Миссия государственной власти как «удерживающего» (2 Фес 2:7) состоит в том, чтобы удерживать порядок для тех, ради кого он существует – для людей, а значит, сообразуясь с их свободой и достоинством. Если власть удерживает порядок любой ценой, то есть игнорируя человеческую свободу и достоинство, то этот порядок теряет свой смысл и становится очередным вариантом того самого «беззакония», против которого он направлен. Конечно, в отличие от Николая II, Ельцин ничего не знал об этих высоких материях, но зато он точно чувствовал, что должно быть именно так и никак иначе. Вместе с этим, в отличие от Николая II, он все-таки вовремя почувствовал, где и как «удерживающий» должен применить свою законную силу и как нужно уходить, чтобы после тебя было лучше, чем при тебе**. Таковы были главные уроки первого президента России, плодами которых мы все успешно пользуемся до сих пор и будем пользоваться дальше. В частности, нужно всегда помнить, что как президент Дмитрий Медведев остается официальным преемником Владимира Путина, так и Владимир Путин был официальным преемником Бориса Ельцина, и никакое государственничество в России невозможно без уважения к её флагу, гербу, гимну и её первому президенту.

* * *

* Для историософской оценки событий 1991 года с христианской точки зрения, не лишним будет напомнить, что Ельцин декларировал свою приверженность православию, в то время как его оппоненты из ГКЧП и сам Горбачев оставались открытыми атеистами.

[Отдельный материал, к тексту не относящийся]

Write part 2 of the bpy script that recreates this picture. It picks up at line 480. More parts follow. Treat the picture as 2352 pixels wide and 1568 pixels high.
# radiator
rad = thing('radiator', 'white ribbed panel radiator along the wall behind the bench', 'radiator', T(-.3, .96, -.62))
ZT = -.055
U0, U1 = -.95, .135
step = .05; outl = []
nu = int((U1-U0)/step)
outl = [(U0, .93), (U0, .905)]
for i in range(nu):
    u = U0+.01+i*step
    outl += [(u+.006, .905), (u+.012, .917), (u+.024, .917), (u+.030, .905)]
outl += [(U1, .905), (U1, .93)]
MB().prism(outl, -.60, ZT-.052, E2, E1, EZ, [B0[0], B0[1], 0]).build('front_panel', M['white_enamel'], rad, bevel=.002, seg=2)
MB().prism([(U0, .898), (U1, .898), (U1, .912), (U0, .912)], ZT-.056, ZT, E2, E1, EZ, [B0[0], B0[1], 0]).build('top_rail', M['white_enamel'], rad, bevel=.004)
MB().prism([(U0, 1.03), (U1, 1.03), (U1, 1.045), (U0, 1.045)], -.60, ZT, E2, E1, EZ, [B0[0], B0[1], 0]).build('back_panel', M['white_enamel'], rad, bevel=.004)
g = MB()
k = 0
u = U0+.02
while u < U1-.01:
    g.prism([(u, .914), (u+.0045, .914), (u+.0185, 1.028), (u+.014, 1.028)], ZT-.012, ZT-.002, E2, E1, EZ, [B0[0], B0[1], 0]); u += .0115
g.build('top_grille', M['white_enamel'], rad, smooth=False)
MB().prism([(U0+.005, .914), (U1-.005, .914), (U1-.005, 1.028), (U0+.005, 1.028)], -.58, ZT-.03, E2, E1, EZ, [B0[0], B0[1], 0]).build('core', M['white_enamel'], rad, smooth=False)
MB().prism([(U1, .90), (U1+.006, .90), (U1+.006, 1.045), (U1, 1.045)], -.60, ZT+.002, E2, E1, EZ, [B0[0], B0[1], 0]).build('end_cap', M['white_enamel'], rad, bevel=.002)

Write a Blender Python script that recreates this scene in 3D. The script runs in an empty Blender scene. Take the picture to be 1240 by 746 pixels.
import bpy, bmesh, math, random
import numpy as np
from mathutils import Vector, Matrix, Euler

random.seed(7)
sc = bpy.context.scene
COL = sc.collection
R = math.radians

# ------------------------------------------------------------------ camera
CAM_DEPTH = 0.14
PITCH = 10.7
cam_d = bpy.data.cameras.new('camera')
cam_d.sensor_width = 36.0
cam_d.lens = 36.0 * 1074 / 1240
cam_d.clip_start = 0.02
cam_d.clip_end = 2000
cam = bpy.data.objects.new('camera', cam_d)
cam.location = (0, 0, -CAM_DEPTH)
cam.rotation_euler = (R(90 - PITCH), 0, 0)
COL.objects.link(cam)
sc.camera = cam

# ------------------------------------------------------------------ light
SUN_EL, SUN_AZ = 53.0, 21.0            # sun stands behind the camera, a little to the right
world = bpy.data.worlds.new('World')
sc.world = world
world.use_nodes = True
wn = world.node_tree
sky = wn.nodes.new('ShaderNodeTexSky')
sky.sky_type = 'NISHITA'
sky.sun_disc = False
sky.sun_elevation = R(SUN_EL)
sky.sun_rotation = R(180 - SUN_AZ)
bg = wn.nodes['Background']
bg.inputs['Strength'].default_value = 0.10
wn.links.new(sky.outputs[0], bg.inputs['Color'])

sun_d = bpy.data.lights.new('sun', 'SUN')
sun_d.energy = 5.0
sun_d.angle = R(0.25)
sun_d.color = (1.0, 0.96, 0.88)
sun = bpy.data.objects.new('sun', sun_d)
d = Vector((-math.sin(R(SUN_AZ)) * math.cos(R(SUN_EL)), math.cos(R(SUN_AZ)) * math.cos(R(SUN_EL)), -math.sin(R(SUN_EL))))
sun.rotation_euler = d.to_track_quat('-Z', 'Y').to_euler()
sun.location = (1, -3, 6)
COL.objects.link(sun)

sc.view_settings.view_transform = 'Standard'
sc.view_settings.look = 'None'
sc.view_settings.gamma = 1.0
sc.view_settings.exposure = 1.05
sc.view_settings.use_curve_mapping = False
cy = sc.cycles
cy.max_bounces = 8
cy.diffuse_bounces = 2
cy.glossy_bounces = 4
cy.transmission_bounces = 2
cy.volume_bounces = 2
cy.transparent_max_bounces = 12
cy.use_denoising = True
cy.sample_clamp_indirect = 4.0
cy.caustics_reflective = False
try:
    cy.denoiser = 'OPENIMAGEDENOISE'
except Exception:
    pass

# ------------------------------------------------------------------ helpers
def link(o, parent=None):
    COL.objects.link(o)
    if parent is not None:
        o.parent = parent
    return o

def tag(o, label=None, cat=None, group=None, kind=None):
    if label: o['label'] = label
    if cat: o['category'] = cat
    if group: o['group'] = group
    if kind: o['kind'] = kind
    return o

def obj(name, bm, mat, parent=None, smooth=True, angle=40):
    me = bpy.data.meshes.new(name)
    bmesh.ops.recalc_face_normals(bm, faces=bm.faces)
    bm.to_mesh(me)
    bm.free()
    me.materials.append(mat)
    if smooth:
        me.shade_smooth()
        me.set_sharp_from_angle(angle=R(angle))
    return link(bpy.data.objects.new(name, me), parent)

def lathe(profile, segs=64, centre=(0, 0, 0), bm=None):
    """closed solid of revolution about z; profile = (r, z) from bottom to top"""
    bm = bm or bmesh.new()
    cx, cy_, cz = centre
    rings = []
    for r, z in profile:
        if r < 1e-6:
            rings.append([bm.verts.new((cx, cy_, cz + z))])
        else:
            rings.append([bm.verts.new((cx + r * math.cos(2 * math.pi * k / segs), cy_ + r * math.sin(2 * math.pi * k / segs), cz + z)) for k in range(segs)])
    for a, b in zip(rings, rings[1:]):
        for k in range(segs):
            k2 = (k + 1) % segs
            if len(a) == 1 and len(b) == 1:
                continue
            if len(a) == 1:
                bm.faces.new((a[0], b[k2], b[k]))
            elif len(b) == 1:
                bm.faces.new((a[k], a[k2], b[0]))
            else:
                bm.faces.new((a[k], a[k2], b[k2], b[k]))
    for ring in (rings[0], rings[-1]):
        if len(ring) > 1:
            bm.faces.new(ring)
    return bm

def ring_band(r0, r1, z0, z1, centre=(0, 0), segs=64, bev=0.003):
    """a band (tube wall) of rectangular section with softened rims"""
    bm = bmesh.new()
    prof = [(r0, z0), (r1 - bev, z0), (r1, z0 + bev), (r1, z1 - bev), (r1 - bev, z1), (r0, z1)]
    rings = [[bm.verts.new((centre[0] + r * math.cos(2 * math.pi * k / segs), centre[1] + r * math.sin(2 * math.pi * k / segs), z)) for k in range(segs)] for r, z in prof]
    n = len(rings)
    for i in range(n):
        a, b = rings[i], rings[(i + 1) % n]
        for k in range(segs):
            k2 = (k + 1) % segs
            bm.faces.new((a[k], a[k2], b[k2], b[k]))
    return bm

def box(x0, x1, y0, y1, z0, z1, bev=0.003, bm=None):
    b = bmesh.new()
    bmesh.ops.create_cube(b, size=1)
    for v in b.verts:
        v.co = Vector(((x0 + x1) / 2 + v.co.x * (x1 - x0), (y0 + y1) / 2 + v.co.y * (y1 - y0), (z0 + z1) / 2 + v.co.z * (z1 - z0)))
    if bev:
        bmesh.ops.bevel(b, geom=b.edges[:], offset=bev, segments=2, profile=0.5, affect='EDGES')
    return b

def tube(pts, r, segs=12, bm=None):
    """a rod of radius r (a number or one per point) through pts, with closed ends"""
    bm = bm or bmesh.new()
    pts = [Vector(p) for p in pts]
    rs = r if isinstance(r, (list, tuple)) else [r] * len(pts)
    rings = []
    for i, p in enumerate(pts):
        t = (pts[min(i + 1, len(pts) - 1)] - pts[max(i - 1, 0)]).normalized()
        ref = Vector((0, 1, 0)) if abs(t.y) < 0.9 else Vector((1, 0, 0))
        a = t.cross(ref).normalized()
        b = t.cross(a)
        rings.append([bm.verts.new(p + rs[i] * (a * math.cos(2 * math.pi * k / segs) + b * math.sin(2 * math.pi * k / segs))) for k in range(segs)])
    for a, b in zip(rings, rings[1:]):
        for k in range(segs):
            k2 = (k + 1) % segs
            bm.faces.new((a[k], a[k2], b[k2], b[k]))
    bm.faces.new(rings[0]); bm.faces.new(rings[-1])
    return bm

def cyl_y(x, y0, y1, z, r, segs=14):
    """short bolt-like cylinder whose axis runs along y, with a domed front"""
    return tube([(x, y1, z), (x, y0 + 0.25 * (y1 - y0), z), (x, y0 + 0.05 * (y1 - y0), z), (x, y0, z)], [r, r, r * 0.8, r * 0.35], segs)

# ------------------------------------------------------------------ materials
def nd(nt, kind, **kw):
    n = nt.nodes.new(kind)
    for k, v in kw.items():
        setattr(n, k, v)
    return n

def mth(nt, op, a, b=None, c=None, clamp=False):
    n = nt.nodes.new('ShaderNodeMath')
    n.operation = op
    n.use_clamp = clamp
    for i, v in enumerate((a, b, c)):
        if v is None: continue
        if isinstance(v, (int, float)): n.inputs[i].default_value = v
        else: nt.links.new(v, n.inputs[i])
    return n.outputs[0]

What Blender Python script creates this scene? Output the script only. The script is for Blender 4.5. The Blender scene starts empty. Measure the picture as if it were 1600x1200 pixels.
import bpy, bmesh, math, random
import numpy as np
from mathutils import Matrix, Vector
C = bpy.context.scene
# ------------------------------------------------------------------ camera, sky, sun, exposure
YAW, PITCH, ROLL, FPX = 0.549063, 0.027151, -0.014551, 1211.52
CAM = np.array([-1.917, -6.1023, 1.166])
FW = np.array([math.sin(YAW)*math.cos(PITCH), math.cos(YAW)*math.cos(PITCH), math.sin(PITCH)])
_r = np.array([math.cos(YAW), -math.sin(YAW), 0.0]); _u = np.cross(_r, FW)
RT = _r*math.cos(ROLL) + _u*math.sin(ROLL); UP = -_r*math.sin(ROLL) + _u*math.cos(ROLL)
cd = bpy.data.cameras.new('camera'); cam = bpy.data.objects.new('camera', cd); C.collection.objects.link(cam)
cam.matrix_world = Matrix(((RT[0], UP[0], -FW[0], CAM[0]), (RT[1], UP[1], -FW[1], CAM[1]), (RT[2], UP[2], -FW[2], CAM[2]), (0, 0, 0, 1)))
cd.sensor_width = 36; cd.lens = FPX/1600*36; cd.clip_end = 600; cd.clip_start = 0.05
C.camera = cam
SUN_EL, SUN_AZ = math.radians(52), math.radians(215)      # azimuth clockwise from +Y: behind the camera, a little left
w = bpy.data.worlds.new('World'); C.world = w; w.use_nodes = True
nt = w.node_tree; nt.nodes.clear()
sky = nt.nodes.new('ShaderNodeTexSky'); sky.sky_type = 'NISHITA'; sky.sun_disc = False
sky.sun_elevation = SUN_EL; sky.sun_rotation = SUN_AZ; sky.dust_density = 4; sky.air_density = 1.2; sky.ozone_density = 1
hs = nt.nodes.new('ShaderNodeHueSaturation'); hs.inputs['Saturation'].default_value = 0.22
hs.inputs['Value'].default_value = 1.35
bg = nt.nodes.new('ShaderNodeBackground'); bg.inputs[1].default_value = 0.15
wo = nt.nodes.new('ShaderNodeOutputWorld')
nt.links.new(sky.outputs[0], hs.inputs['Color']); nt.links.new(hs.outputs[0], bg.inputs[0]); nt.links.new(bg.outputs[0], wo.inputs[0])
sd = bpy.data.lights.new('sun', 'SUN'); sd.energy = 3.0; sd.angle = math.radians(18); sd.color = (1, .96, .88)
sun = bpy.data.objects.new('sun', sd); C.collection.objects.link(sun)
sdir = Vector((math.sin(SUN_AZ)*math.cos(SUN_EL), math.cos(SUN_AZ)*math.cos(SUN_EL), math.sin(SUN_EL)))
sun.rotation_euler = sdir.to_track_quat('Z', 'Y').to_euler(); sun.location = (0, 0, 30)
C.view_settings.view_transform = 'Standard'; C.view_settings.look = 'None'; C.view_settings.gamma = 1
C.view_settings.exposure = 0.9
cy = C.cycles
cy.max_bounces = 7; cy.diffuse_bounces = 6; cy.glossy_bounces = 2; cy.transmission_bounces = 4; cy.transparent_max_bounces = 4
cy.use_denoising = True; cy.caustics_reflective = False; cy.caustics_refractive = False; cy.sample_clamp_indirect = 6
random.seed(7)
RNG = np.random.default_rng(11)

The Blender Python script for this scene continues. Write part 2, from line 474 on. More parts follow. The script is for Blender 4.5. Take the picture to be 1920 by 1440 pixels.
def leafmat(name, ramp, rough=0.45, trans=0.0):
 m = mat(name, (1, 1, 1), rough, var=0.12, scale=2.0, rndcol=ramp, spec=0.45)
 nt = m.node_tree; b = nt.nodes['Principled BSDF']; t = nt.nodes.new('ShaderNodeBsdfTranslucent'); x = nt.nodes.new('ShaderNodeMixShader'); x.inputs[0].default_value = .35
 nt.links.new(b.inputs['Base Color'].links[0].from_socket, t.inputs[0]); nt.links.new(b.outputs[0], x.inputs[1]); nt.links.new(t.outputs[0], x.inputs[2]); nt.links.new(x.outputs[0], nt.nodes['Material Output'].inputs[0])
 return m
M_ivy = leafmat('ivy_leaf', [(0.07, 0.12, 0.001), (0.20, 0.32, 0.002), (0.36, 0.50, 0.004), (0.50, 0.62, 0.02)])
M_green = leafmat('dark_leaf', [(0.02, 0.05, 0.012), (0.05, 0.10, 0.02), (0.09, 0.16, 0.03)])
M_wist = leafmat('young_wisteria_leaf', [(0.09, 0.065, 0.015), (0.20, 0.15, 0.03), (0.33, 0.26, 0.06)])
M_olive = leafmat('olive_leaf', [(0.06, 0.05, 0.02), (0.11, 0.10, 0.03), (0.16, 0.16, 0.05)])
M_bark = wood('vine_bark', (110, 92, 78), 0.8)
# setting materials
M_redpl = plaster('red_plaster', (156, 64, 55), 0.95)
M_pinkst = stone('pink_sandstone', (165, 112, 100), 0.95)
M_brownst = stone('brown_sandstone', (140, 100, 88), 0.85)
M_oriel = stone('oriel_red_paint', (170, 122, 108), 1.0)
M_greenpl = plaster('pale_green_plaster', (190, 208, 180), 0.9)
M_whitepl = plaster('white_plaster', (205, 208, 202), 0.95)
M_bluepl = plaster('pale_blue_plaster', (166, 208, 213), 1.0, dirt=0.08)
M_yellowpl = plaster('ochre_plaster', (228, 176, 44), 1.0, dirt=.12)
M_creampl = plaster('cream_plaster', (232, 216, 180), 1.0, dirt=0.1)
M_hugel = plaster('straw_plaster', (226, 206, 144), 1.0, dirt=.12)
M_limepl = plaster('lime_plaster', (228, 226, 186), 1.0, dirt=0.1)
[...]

** Обращает на себя внимание тот факт, что если последний царь России закончил путь своих страданий именно в Екатеринбурге, то именно там родился и начал свое политическое восхождение Ельцин. Известно, что именно Ельцин в 1977 году снос Дом Ипатьева, где был расстрелян Николай II со всей своей семьей, за что он каялся в 90-е годы, когда хотел похоронить останки царской семьи.